The exercise: Set down only the lines running from the one with "Write a Blender" to the one with "scene=bpy.context.scene", both lines included, exactly as they stand, please.

Start of Data for this exercise

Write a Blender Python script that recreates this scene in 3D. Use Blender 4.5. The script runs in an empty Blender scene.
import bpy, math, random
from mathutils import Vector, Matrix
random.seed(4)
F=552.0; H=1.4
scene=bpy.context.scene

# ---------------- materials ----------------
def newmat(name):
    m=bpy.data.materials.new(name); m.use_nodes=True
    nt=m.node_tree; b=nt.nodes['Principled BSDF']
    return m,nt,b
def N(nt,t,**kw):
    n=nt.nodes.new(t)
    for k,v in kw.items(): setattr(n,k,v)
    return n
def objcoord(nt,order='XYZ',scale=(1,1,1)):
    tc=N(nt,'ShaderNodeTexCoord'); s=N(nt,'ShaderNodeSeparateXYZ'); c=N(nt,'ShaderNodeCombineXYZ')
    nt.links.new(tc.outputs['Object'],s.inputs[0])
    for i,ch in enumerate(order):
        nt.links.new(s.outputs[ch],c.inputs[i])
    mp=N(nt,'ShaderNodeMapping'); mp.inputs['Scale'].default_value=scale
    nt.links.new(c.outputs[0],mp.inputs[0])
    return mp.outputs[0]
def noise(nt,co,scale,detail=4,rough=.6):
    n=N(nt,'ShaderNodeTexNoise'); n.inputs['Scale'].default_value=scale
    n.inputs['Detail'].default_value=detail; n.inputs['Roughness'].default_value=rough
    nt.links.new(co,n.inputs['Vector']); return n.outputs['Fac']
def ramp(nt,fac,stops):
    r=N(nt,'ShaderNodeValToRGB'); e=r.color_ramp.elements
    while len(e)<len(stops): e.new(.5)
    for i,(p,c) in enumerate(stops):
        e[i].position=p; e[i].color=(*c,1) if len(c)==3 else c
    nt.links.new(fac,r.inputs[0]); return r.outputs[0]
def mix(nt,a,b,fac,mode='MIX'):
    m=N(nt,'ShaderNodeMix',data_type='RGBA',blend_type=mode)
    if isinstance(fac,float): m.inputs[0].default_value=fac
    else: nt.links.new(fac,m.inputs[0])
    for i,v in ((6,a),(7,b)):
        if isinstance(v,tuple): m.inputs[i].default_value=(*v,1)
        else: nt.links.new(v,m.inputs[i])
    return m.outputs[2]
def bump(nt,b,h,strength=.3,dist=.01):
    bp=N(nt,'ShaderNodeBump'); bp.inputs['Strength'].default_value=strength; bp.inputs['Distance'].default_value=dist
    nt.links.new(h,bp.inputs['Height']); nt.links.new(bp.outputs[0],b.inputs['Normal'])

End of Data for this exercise
Start of Data for this exercise

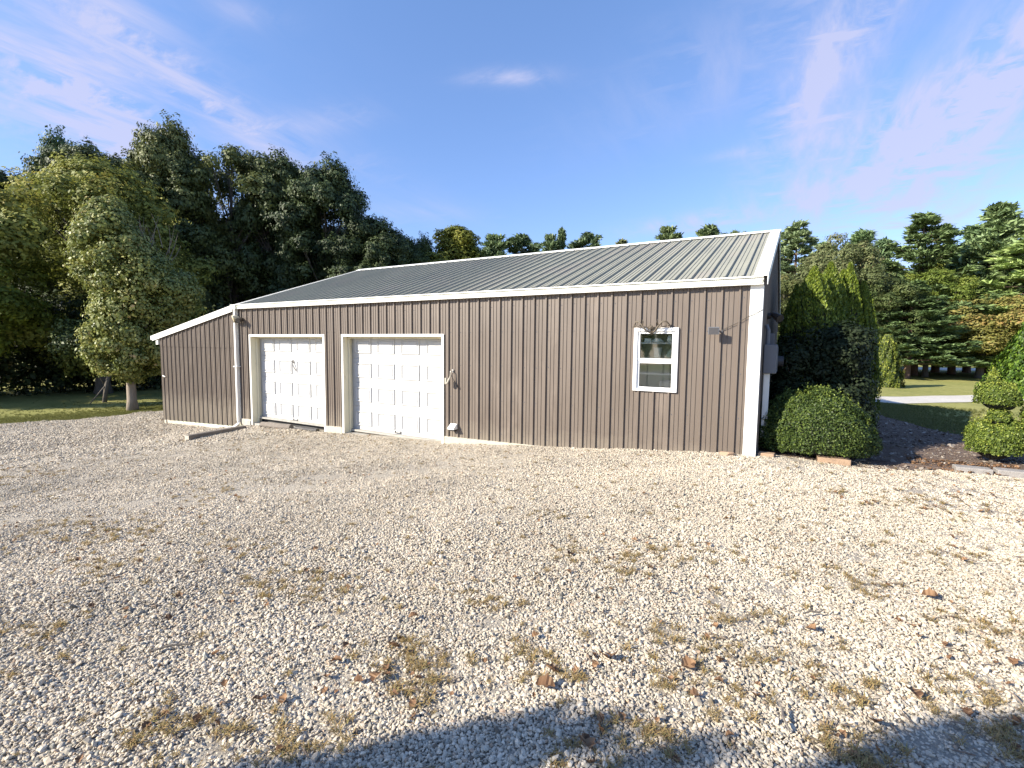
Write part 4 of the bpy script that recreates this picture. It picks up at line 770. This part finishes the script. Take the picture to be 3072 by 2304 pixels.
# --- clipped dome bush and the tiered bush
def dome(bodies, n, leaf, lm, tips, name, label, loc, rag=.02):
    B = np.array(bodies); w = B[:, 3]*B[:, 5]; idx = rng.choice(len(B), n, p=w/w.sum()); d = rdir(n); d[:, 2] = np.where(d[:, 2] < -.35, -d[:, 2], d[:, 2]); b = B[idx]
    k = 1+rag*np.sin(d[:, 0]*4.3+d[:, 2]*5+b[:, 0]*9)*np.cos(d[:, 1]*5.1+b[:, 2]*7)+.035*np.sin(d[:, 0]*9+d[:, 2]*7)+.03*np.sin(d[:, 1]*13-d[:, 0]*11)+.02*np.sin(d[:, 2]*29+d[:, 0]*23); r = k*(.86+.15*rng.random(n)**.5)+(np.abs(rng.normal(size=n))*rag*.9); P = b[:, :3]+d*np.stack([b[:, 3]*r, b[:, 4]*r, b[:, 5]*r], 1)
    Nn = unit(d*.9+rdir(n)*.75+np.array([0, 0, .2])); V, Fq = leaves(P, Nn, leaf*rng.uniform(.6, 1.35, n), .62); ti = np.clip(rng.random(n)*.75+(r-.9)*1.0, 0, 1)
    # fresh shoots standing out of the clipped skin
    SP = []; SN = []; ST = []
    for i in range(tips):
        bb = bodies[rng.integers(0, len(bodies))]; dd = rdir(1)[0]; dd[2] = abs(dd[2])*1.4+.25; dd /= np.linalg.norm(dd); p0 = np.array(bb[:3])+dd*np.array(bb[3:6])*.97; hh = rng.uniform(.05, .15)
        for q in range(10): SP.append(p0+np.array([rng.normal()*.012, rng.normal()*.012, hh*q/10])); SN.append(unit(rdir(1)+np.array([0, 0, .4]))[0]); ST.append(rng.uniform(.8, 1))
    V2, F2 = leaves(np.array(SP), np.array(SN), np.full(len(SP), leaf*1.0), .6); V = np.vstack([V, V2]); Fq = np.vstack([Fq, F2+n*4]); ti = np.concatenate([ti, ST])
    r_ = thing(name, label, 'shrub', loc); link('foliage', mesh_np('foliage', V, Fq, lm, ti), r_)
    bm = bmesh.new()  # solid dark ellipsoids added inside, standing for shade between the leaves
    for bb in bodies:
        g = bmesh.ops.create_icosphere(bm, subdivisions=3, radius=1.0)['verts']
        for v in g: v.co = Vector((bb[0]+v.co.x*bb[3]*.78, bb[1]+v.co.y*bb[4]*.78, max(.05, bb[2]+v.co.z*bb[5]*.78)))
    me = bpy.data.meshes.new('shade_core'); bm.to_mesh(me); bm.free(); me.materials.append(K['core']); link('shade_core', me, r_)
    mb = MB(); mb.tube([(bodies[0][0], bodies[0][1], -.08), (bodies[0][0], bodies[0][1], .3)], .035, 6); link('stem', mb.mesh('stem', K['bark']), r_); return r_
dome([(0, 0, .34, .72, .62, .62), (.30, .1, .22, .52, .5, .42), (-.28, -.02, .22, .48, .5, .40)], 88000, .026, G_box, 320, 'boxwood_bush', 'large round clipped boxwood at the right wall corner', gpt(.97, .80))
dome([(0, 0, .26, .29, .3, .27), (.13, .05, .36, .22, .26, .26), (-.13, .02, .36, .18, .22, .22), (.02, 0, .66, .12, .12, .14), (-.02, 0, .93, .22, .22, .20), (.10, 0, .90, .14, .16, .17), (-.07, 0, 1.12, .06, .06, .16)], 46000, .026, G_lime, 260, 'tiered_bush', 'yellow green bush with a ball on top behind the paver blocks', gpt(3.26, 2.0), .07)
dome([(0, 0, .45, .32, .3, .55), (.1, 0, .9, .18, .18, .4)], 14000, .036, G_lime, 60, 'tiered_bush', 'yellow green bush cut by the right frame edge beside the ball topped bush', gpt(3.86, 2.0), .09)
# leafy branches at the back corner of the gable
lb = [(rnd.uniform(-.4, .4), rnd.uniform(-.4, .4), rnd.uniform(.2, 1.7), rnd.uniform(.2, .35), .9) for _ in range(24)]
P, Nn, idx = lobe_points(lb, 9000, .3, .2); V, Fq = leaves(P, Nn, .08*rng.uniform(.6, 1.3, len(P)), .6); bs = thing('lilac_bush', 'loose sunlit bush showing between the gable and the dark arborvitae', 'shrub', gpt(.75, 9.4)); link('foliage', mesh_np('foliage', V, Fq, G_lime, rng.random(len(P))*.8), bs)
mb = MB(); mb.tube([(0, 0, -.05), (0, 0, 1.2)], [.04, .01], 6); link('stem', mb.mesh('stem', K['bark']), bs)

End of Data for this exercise

Solution to this task:
Write a Blender Python script that recreates this scene in 3D. Use Blender 4.5. The script runs in an empty Blender scene.
import bpy, math, random
from mathutils import Vector, Matrix
random.seed(4)
F=552.0; H=1.4
scene=bpy.context.scene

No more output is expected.